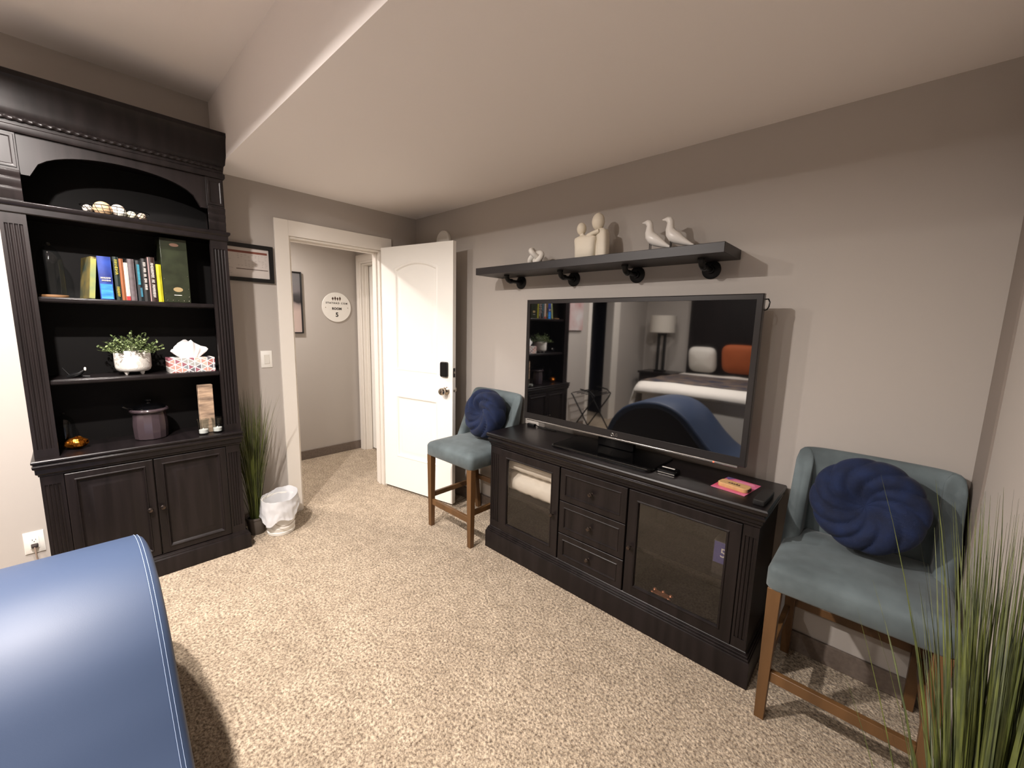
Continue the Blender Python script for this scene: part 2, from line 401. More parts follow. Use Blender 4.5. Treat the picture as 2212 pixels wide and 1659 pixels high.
pilaster(-1.572, -1.490, .766, 1.892, .262, .288, BK)
for a0, a1 in ((-2.330, -2.250), (-1.572, -1.490)):
    cap_ = MB().box(.262, .288, a0, a1, 1.945, ZT)
    cap_.stack(.262, .288, a0, a1, [(0, 1.95), (.003, 1.955), (.003, 1.975), (.008, 1.985), (.008, 1.997), (.002, 2.003), (.006, 2.015), (.010, 2.027), (.010, 2.038), (.004, 2.044), (.008, 2.056), (.012, 2.064), (.012, 2.072), (0, 2.078)], (0, 1, 0, 0))
    cap_.panel(a0+.006, a1-.006, 2.088, 2.225, [(0, .288), (.0, .292), (.010, .292), (.014, .289)], FD)
    build('column_capital', cap_, M['dark'], BK, bevel=.0008)
for z in (1.111, 1.507):
    build('shelf', MB().box(.02, .250, -2.300, -1.530, z, z+.026).box(.25, .260, -2.250, -1.572, z+.001, z+.025).box(.25, .264, -2.25, -1.572, z+.005, z+.021), M['darkx'], BK, bevel=.002)
mb = MB().box(.02, .262, -2.300, -1.530, 1.905, 1.940)
mb.stack(.262, .29, -2.332, -1.488, [(0, 1.892), (.004, 1.896), (.004, 1.922), (.012, 1.930), (.014, 1.938), (.014, 1.943), (.010, 1.946)], (0, 1, 1, 1))
build('ledge', mb, M['darkx'], BK, bevel=.001)
# arched valance
ya, yb = -2.250, -1.572; n = 24; lo = []
for k in range(n+1):
    t = k/n; y = ya+(yb-ya)*t; s = abs(2*t-1)
    if s > .88: z = 2.064
    else: z = 2.066+.130*math.sqrt(max(0, 1-(s/.90)**2))**.9
    lo.append((y, z))
mb = MB()
for k in range(n):
    (yA, zA), (yB, zB) = lo[k], lo[k+1]
    mb.loft([[(.262, yA, zA), (.262, yB, zB), (.262, yB, ZT), (.262, yA, ZT)], [(.282, yA, zA), (.282, yB, zB), (.282, yB, ZT), (.282, yA, ZT)]])
build('arched_valance', mb, M['dark'], BK, smooth=40)
mb = MB().stack(.005, .288, -2.330, -1.490, [(0, ZT-.012), (.006, ZT-.010), (.010, ZT-.002), (.010, 2.262), (.004, 2.266), (.004, 2.275), (.008, 2.305), (.014, 2.312), (.016, 2.330), (.018, 2.345), (.022, 2.385), (.030, 2.425), (.038, 2.448), (.044, 2.455), (.044, 2.474), (.040, 2.478)], (0, 1, 1, 1))
build('crown', mb, M['dark'], BK, bevel=.0008)
# twisted rope moulding on the front of the crown
def rope(y0, y1, x, z, r):
    m_ = MB(); n = 220; rings = []
    for i in range(n+1):
        y = y0+(y1-y0)*i/n; ring = []
        for k in range(12):
            a = 2*pi*k/12; rr = r*(1+.13*cos(2*(a-(y-y0)*110)))
            ring.append((x+rr*cos(a), y, z+rr*sin(a)))
        rings.append(ring)
    return m_.loft(rings)
build('rope_moulding', rope(-2.332, -1.488, .294, 2.290, .0105), M['dark'], BK)
build('crown_return', MB().stack(.005, .20, -1.47, -1.447, [(0, 2.41), (.01, 2.45), (.016, 2.47)], (0, 1, 0, 1)), M['dark'], BK)

# ================================================================== TV CONSOLE
CN = thing('tv_console', (2.15, -.21, 0), 'low dark brown media console with glass doors and three centre drawers', 'media console')
CX0, CX1, CY0, CY1 = 1.395, 2.905, -.385, -.030
FC = lambda a, b, d: (a, CY0-d, b)
mb = MB().stack(CX0, CX1, CY0, CY1, [(.022, 0), (.022, .110), (.019, .117), (.015, .118), (.017, .123), (.015, .128), (.010, .129), (.012, .134), (.010, .139), (.004, .141), (.004, .146), (0, .150)], (1, 1, 1, 0))
build('plinth', mb, M['dark'], CN, bevel=.0008)
mb = MB().stack(CX0, CX1, CY0, CY1, [(0, .690), (.004, .694), (.004, .703), (.010, .709), (.010, .722), (.016, .728), (.019, .736), (.013, .741), (.013, .748), (.022, .753), (.025, .759), (.025, .768), (.020, .775)], (1, 1, 1, 0))
build('top', mb, M['darkx'], CN, bevel=.0008)
mb = MB()
mb.box(CX0, CX0+.02, CY0+.012, CY1, .15, .69).box(CX1-.02, CX1, CY0+.012, CY1, .15, .69).box(CX0+.02, CX1-.02, CY1-.012, CY1, .15, .69)
mb.box(CX0+.02, CX1-.02, CY0+.02, CY1-.012, .15, .165).box(1.938, 1.950, CY0+.012, CY1-.012, .165, .69).box(2.345, 2.357, CY0+.012, CY1-.012, .165, .69)
mb.box(CX0+.02, CX1-.02, CY0+.012, CY0+.03, .683, .69)
build('cabinet_body', mb, M['dark'], CN)
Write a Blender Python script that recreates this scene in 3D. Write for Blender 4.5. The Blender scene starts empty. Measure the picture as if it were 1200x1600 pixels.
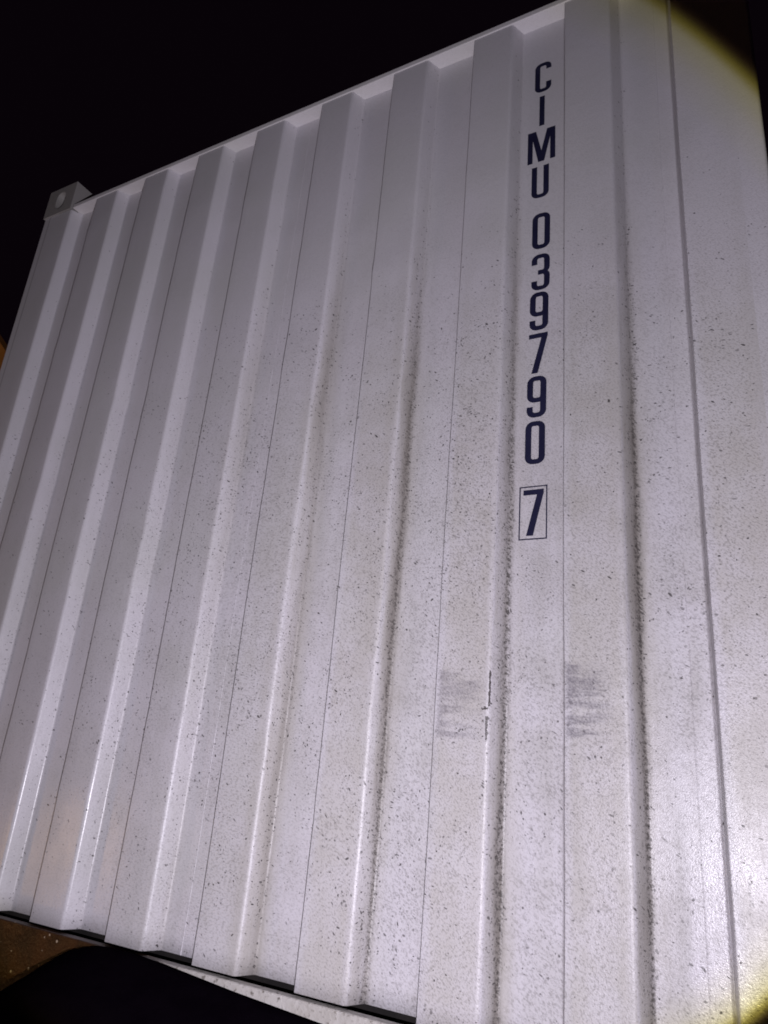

=-=-=

All the lines above are to be reproduced exactly, except the pictures.

**Result below**
Continue the Blender Python script for this scene: part 2, from line 401. More parts follow. Use Blender 4.5. Treat the picture as 2212 pixels wide and 1659 pixels high.
pilaster(-1.572, -1.490, .766, 1.892, .262, .288, BK)
for a0, a1 in ((-2.330, -2.250), (-1.572, -1.490)):
    cap_ = MB().box(.262, .288, a0, a1, 1.945, ZT)
    cap_.stack(.262, .288, a0, a1, [(0, 1.95), (.003, 1.955), (.003, 1.975), (.008, 1.985), (.008, 1.997), (.002, 2.003), (.006, 2.015), (.010, 2.027), (.010, 2.038), (.004, 2.044), (.008, 2.056), (.012, 2.064), (.012, 2.072), (0, 2.078)], (0, 1, 0, 0))
    cap_.panel(a0+.006, a1-.006, 2.088, 2.225, [(0, .288), (.0, .292), (.010, .292), (.014, .289)], FD)
    build('column_capital', cap_, M['dark'], BK, bevel=.0008)
for z in (1.111, 1.507):
    build('shelf', MB().box(.02, .250, -2.300, -1.530, z, z+.026).box(.25, .260, -2.250, -1.572, z+.001, z+.025).box(.25, .264, -2.25, -1.572, z+.005, z+.021), M['darkx'], BK, bevel=.002)
mb = MB().box(.02, .262, -2.300, -1.530, 1.905, 1.940)
mb.stack(.262, .29, -2.332, -1.488, [(0, 1.892), (.004, 1.896), (.004, 1.922), (.012, 1.930), (.014, 1.938), (.014, 1.943), (.010, 1.946)], (0, 1, 1, 1))
build('ledge', mb, M['darkx'], BK, bevel=.001)
# arched valance
ya, yb = -2.250, -1.572; n = 24; lo = []
for k in range(n+1):
    t = k/n; y = ya+(yb-ya)*t; s = abs(2*t-1)
    if s > .88: z = 2.064
    else: z = 2.066+.130*math.sqrt(max(0, 1-(s/.90)**2))**.9
    lo.append((y, z))
mb = MB()
for k in range(n):
    (yA, zA), (yB, zB) = lo[k], lo[k+1]
    mb.loft([[(.262, yA, zA), (.262, yB, zB), (.262, yB, ZT), (.262, yA, ZT)], [(.282, yA, zA), (.282, yB, zB), (.282, yB, ZT), (.282, yA, ZT)]])
build('arched_valance', mb, M['dark'], BK, smooth=40)
mb = MB().stack(.005, .288, -2.330, -1.490, [(0, ZT-.012), (.006, ZT-.010), (.010, ZT-.002), (.010, 2.262), (.004, 2.266), (.004, 2.275), (.008, 2.305), (.014, 2.312), (.016, 2.330), (.018, 2.345), (.022, 2.385), (.030, 2.425), (.038, 2.448), (.044, 2.455), (.044, 2.474), (.040, 2.478)], (0, 1, 1, 1))
build('crown', mb, M['dark'], BK, bevel=.0008)
# twisted rope moulding on the front of the crown
def rope(y0, y1, x, z, r):
    m_ = MB(); n = 220; rings = []
    for i in range(n+1):
        y = y0+(y1-y0)*i/n; ring = []
        for k in range(12):
            a = 2*pi*k/12; rr = r*(1+.13*cos(2*(a-(y-y0)*110)))
            ring.append((x+rr*cos(a), y, z+rr*sin(a)))
        rings.append(ring)
    return m_.loft(rings)
build('rope_moulding', rope(-2.332, -1.488, .294, 2.290, .0105), M['dark'], BK)
build('crown_return', MB().stack(.005, .20, -1.47, -1.447, [(0, 2.41), (.01, 2.45), (.016, 2.47)], (0, 1, 0, 1)), M['dark'], BK)

# ================================================================== TV CONSOLE
CN = thing('tv_console', (2.15, -.21, 0), 'low dark brown media console with glass doors and three centre drawers', 'media console')
CX0, CX1, CY0, CY1 = 1.395, 2.905, -.385, -.030
FC = lambda a, b, d: (a, CY0-d, b)
mb = MB().stack(CX0, CX1, CY0, CY1, [(.022, 0), (.022, .110), (.019, .117), (.015, .118), (.017, .123), (.015, .128), (.010, .129), (.012, .134), (.010, .139), (.004, .141), (.004, .146), (0, .150)], (1, 1, 1, 0))
build('plinth', mb, M['dark'], CN, bevel=.0008)
mb = MB().stack(CX0, CX1, CY0, CY1, [(0, .690), (.004, .694), (.004, .703), (.010, .709), (.010, .722), (.016, .728), (.019, .736), (.013, .741), (.013, .748), (.022, .753), (.025, .759), (.025, .768), (.020, .775)], (1, 1, 1, 0))
build('top', mb, M['darkx'], CN, bevel=.0008)
mb = MB()
mb.box(CX0, CX0+.02, CY0+.012, CY1, .15, .69).box(CX1-.02, CX1, CY0+.012, CY1, .15, .69).box(CX0+.02, CX1-.02, CY1-.012, CY1, .15, .69)
mb.box(CX0+.02, CX1-.02, CY0+.02, CY1-.012, .15, .165).box(1.938, 1.950, CY0+.012, CY1-.012, .165, .69).box(2.345, 2.357, CY0+.012, CY1-.012, .165, .69)
mb.box(CX0+.02, CX1-.02, CY0+.012, CY0+.03, .683, .69)
build('cabinet_body', mb, M['dark'], CN)
Write a Blender Python script that recreates this scene in 3D. Write for Blender 4.5. The Blender scene starts empty. Measure the picture as if it were 1200x1600 pixels.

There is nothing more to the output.